That's a great idea - nice one ;-)

I've made some headway since my earlier post, by starting with Bonjour using NSNetService and NSNetServiceBrowser. I'm starting to form some slightly more intelligent (I hope) questions.

Port Number. Given my scenario wouldn't I need to use a fixed port number? If so, how do I choose one? Can I pick one more or less at random and hope for the best, or is there a way to get an unused one - but if I do that, how would all the other little micro-servers know to pick the same one?

Unique name. Since I don't think my service will ever be visible this isn't likely to be a big issue, but can I be sure that the host name is unique for example? I could always use a UUID I guess.

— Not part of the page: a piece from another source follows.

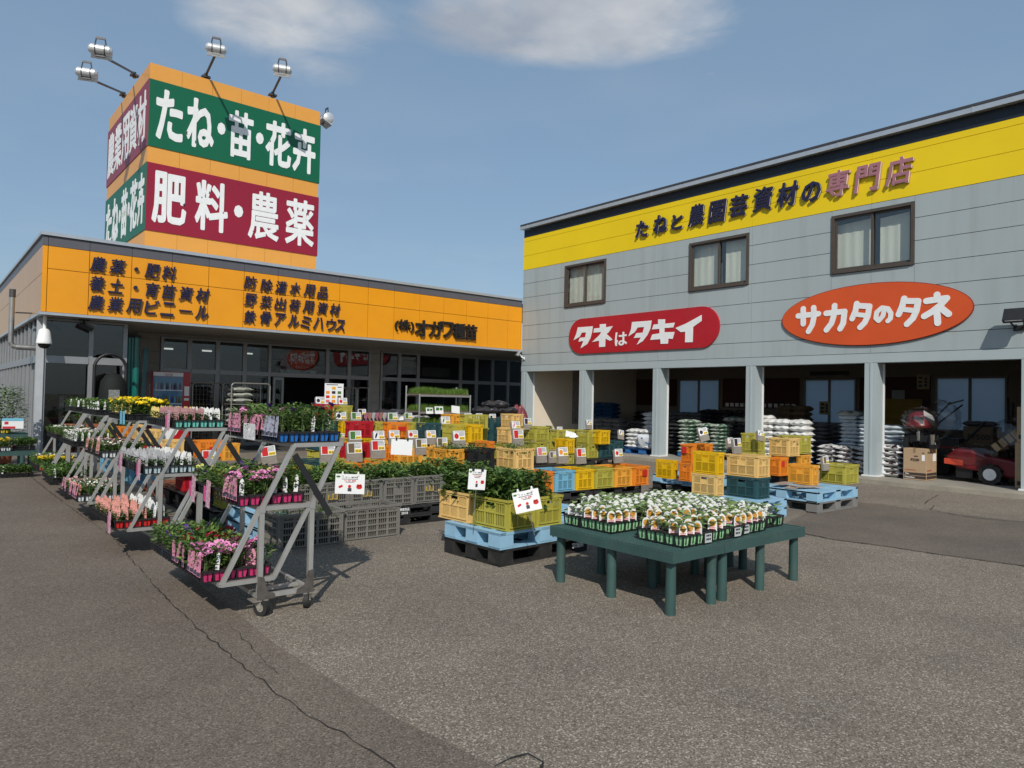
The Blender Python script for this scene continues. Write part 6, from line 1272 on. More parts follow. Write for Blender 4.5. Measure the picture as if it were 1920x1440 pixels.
# ------------------------------------------------------------------ roll cages with sacks
CAGE = mat('cage steel', (.30, .29, .265), .45, metal=.6, var=.2)
SK = {}
def sack_mesh(v, L=.58, W=.40, T=.11):
    rn = random.Random(v); mb = MB(); nx, ny = 14, 10; ph = [rn.uniform(0, 6) for _ in range(6)]
    def th(u, v_):
        e = (max(0, 1-abs(u)**5))**.6*(max(0, 1-abs(v_)**3.2))**.55
        return e*(1+.10*sin(3.1*u+ph[0])*cos(2.3*v_+ph[1])+.05*sin(9*u+ph[2]+3*v_))
    for s in (1, -1):
        vs = []
        for j in range(ny+1):
            for i in range(nx+1):
                u, v_ = 2*i/nx-1, 2*j/ny-1; w_ = 1-.06*abs(u)**3*(1+.4*sin(5*v_+ph[3]))
                vs.append((v_*W/2*w_, u*L/2*(1-.03*abs(v_)**2), T/2+s*T/2*th(u, v_)*(.95 if s < 0 else 1.0)+.012*sin(7*u+ph[4])*sin(4*v_+ph[5])*(1-abs(u)**4)*(s > 0)))
        q = [(j*(nx+1)+i, j*(nx+1)+i+1, (j+1)*(nx+1)+i+1, (j+1)*(nx+1)+i) for j in range(ny) for i in range(nx)]
        mb.add(vs, q if s < 0 else [f[::-1] for f in q], 0)
    for i in (-1, 1): mb.box(-W*.46, W*.46, i*L*.49-.012, i*L*.49+.012, T/2-.004, T/2+.004)
    me = bpy.data.meshes.new('sack'); me.from_pydata(mb.v, [], mb.f); me.materials.append(None); me.polygons.foreach_set('use_smooth', [True]*len(me.polygons)); me.update(); return me
def sackmat(name, col, pr=None, sc=5, amt=.5, rough=.35, bands=False):
    if name in MATS: return MATS[name]
    m = mat(name, col, rough, var=.1, scale=4, bump=.55, bscale=9, spec=.5); t = m.node_tree; b = t.nodes['Principled BSDF']
    if pr:
        L = t.links; src = b.inputs['Base Color'].links[0].from_socket; tc_ = t.nodes.new('ShaderNodeTexCoord'); mp = t.nodes.new('ShaderNodeMapping'); mp.inputs['Scale'].default_value = (sc, sc*.7, sc*3); L.new(tc_.outputs['Object'], mp.inputs[0])
        n = t.nodes.new('ShaderNodeTexNoise'); n.inputs['Scale'].default_value = 1; n.inputs['Detail'].default_value = 3; L.new(mp.outputs[0], n.inputs['Vector']); r = t.nodes.new('ShaderNodeValToRGB'); r.color_ramp.interpolation = 'CONSTANT'; r.color_ramp.elements[0].color = (0, 0, 0, 1); r.color_ramp.elements[1].color = (1, 1, 1, 1); r.color_ramp.elements[1].position = amt; L.new(n.outputs[0], r.inputs[0])
        mx = t.nodes.new('ShaderNodeMixRGB'); L.new(r.outputs[0], mx.inputs[0]); L.new(src, mx.inputs[1]); mx.inputs[2].default_value = pr+(1,); L.new(mx.outputs[0], b.inputs['Base Color'])
    return m
SKM = dict(white=sackmat('white sack film', (.66, .66, .64)), pale=sackmat('pale blue sack film', (.50, .56, .60), (.12, .18, .3), 4, .66), text=sackmat('white blue printed sack', (.60, .63, .66), (.08, .16, .36), 7, .60), dark=sackmat('black sack film', (.03, .03, .034), (.14, .14, .15), 6, .62), grey=sackmat('grey sack film', (.16, .165, .175), (.05, .05, .06), 5, .6), leafy=sackmat('white green printed sack', (.42, .46, .40), (.05, .13, .07), 9, .52), stripe=sackmat('black white striped sack', (.62, .61, .60), (.028, .012, .015), 4, .47), brown=sackmat('brown paper sack', (.17, .115, .065), None, rough=.8), blue=sackmat('blue sack film', (.02, .09, .22), (.01, .04, .10), 5, .55), clear=sackmat('silvery plastic sack', (.34, .35, .31), (.15, .16, .13), 6, .55, .2), net=sackmat('maroon net sack', (.17, .035, .045), (.35, .16, .16), 16, .58, .7))
_SMESH = [sack_mesh(i) for i in range(5)]
ORD = ['lowest', 'second lowest', 'third', 'fourth', 'fifth', 'sixth', 'seventh', 'eighth', 'ninth', 'tenth', 'eleventh', 'twelfth', 'thirteenth', 'fourteenth']
SN = [0]
def sack(x, y, z, col, label, group, rz=0, sc=(1, 1, 1), rx=0, ry=0):
    SN[0] += 1; o = bpy.data.objects.new('sack', _SMESH[SN[0] % 5]); COL.objects.link(o); o.location = (x, y, z); o.rotation_euler = (rx, ry, rz); o.scale = sc
    o.material_slots[0].link = 'OBJECT'; o.material_slots[0].material = SKM[col]; return tag(o, label, 'sack', group)
GSK = 'sacks stacked in the warehouse bays'
def stack(x, yl, yr, z0, ztop, col, desc, layers=None, depth=1, th=.10, top=None):
    """sacks piled between yl (left) and yr (right) with their ends to the front; each layer has as many as fit"""
    n = layers or max(2, int(round((ztop-z0)/th))); th = (ztop-z0)/n; wd = yl-yr; k = max(1, int(round(wd/.46))); rn = random.Random(desc)
    for i in range(n):
        for j in range(k):
            y = yr+wd*(j+.5)/k+rn.uniform(-.02, .02); c = top if (top and i == n-1) else col
            sack(x+.24+rn.uniform(-.03, .03), y, z0+th*i, c, ('topmost' if i == n-1 else ORD[i])+(' sack in the ' if k == 1 else (' right hand', ' left hand')[j] + ' sack in the ' if k == 2 else (' rightmost', ' middle', ' leftmost', ' far left')[min(j, 3)]+' sack in the ')+desc, GSK, pi/2*0+rn.uniform(-.06, .06)+pi/2*(i % 2 == 0 and k == 1)*0, (1.3, wd/k/.575*1.02, th/.11*1.16))
def ys(px, X): return atx(px, 820, X).y
def zt(px, py, X): return atx(px, py, X).z
def pstack(pl, pr, pt, X, z0, col, desc, **k): stack(X, ys(pl, X), ys(pr, X), z0, zt((pl+pr)/2, pt, X), col, desc, **k)
for X, y, lab in ((15.75, 13.05, 'under the sunlit white sacks'), (16.2, 10.9, 'under the green printed sacks'), (17.0, 8.2, 'under the grey sacks')):
    pallet('deep', X, y, .081, 1.1, 1.15 if y > 11 else 1.3, .14, 'deep blue pallet '+lab, 'blue pallets in the warehouse bays')
pstack(1172, 1217, 806, 15.8, .225, 'white', 'sunlit white pile', layers=5)
pstack(1203, 1237, 774, 16.8, .225, 'text', 'blue lettered white pile left of the second pillar', layers=8)
o = sack(15.75, ys(1209, 15.75), .42, 'text', 'white blue lettered sack propped upright beside the second pillar', GSK, .3, (1.1, .9, 1.5), 0, 1.25)
pstack(1107, 1146, 756, 18.6, .8, 'blue', 'dark blue pile deep in the second bay', layers=5); pstack(1104, 1149, 790, 18.4, .082, 'grey', 'grey pile underneath the dark blue one', layers=7)
pstack(1112, 1162, 785, 17.4, .082, 'grey', 'grey film pile in the second bay', layers=7); pstack(1170, 1206, 790, 18.6, .082, 'grey', 'shaded grey pile behind the white sacks', layers=7)
pstack(1186, 1212, 772, 20.0, .082, 'dark', 'black pile against the rear wall of the second bay', layers=9)
pstack(1241, 1272, 794, 16.6, .225, 'dark', 'black pile just right of the second pillar', layers=7); pstack(1270, 1301, 788, 16.25, .16, 'leafy', 'narrow green printed pile', layers=9); pstack(1302, 1357, 796, 16.25, .16, 'leafy', 'broad green printed pile', layers=9)
pstack(1355, 1402, 784, 16.6, .16, 'dark', 'black pile left of the third pillar', layers=9, top='clear'); pstack(1245, 1310, 774, 18.2, .082, 'grey', 'grey pile behind the green printed sacks', layers=10); pstack(1310, 1398, 770, 18.3, .082, 'dark', 'dark pile below the rear sliding window', layers=10)
pstack(1420, 1508, 788, 16.1, .10, 'white', 'broad white pile right of the third pillar', layers=8); sack(16.4, ys(1432, 16.4), zt(1432, 790, 16.2)-.0, 'white', 'single white sack slumped over the broad white pile', GSK, .4, (1.2, 1, 1.3), -.1)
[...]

By unpublish I take it you mean calling -stop on the published NSNetService? Or is there more to it?

--Graham




On 20/08/2009, at 10:08 PM, Kirk Kerekes wrote:

I need to implement a system where I can verify the number of running
copies of my app on a local network against a site license. I thought
DO might be a good way to implement this.

Consider using just Bonjour for this -- with careful implementation of the name and type service strings, you can probably get what you want with no DO at all.

The essence will be embedding a license code into the "type" field, then counting the number of eligible services based on that "type". The "name" field should be unique on the local subnet.

You can skip the resolution phase.

You would probably end up using Bonjour with DO anyway -- this just eliminates the DO part.

Don't forget to un-publish your app when it quits.